Alpha and Omega
“I am the Alpha and Omega, the first and the last, the beginning and the end” (RSV, Revelation 22:13)
St John was a very old man that Sunday morning when Christ appeared to him and imparted the visions which form the Book of the Revelation – the last book of the Bible.
The persecution of the Church by the Emperor Domitian was well under way and St John had been sent to labour in the mines on the little volcanic island of Patmos in the Aegean Sea.
At the sight of the Risen Christ, the apostle, in his own words, “…fell at his feet as though dead” (RSV, Revelation 1:17), for Jesus stood before him in all his Divine glory, “…clothed with a long robe and with a golden girdle round his breast; his head and his hair were white as white wool, white as snow; his eyes were like a flame of fire, his feet were like burnished bronze, refined as in a furnace, and his voice was like the sound of many waters…and his face was like the sun shining with full strength” (RSV, Revelation 1:13-16).
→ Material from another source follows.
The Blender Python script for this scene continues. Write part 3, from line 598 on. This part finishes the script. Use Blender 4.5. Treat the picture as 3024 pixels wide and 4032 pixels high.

And there on that barren island, Our Blessed Lord proclaimed himself as the eternal God: “I am the Alpha and the Omega, the first and the last, the beginning and the end” (RSV, Revelation 22:13).
As Alpha and Omega are the first and last letters of the Greek alphabet, so Jesus Christ, God made man, is he from whom all things take their origin, and in whom all things find their true journey’s end.